En aras de saber, indagamos. Y cuál no sería nuestra sorpresa en días pasados al enterarnos de que no sólo de libros desconoce Enrique Peña Nieto. Tanto en entrevistas radiofónicas como en conversaciones con rotativos extranjeros -El País, por ejemplo- el mexiquense puso en evidencia que ignora a cuánto asciende el salario mínimo, el precio de un kilo de carne, el kilo de tortilla y otros indicadores. Dichas faltas -a mi juicio, preocupantes- han dejado en el elector la idea de que fuera de los sets de Televicentro, Peña Nieto no funciona, la riega, se traba, es incapaz de improvisar, ser espontáneo y carece de substancia. La banalidad de un protagonista de telenovelas. No son pocos los que se preguntan cómo le irá debatiendo con sus adversarios, mucho más curtidos e implacables y frente a la respuesta, "no saben si reír, llorar o ponerse a rezar". Ya lo dejó en claro el aspirante del PRI: "No soy la señora de la casa", como diciendo "de esas cosas ni me pregunten que no es mi obligación estar enterado".

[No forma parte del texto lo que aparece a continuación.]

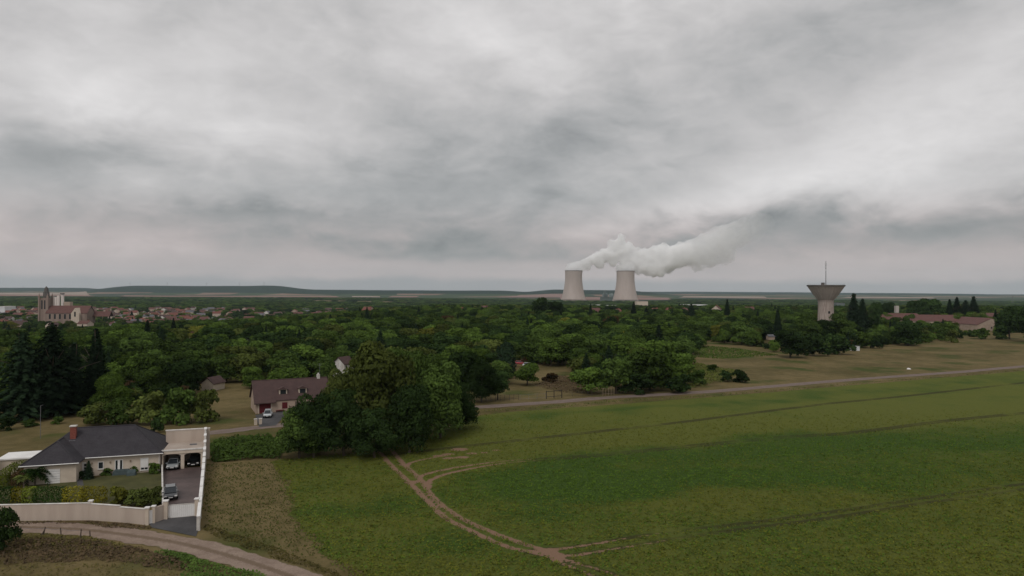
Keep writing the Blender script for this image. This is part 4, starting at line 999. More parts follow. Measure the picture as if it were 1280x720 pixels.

Bueno pues, ¿entonces de qué sí se vale preguntar? Una contienda sin sustancia, con declaraciones sacadas de contexto, que se centre en los resbalones de los candidatos, de poco servirá. Hay urgencia de entrarle a los temas duros, al peloteo de ideas, al contraste de opiniones. Por desgracia, hasta ahora poco nos dejan saldo las precandidaturas, salvo el pan y el circo. Ojalá que con el paso de los meses podamos pisar el terreno de lo verdaderamente importante.
No, poco podrá hacer Pedro Joaquín Coldwell para salvar a Enrique Peña Nieto de sí mismo y protegerlo del enjambre de fieras que quieren verlo caer. Es hora de definiciones, de que nos deje ver de qué está hecho. Finalmente aspira a la responsabilidad suprema de encauzar los destinos de ciento diez millones de mexicanos. Y sí, ello vale millones de preguntas incómodas. Y sí, estamos a la espera de que las responda y que también hagan lo propio los demás candidatos.
No ser la señora de la casa no es una respuesta válida.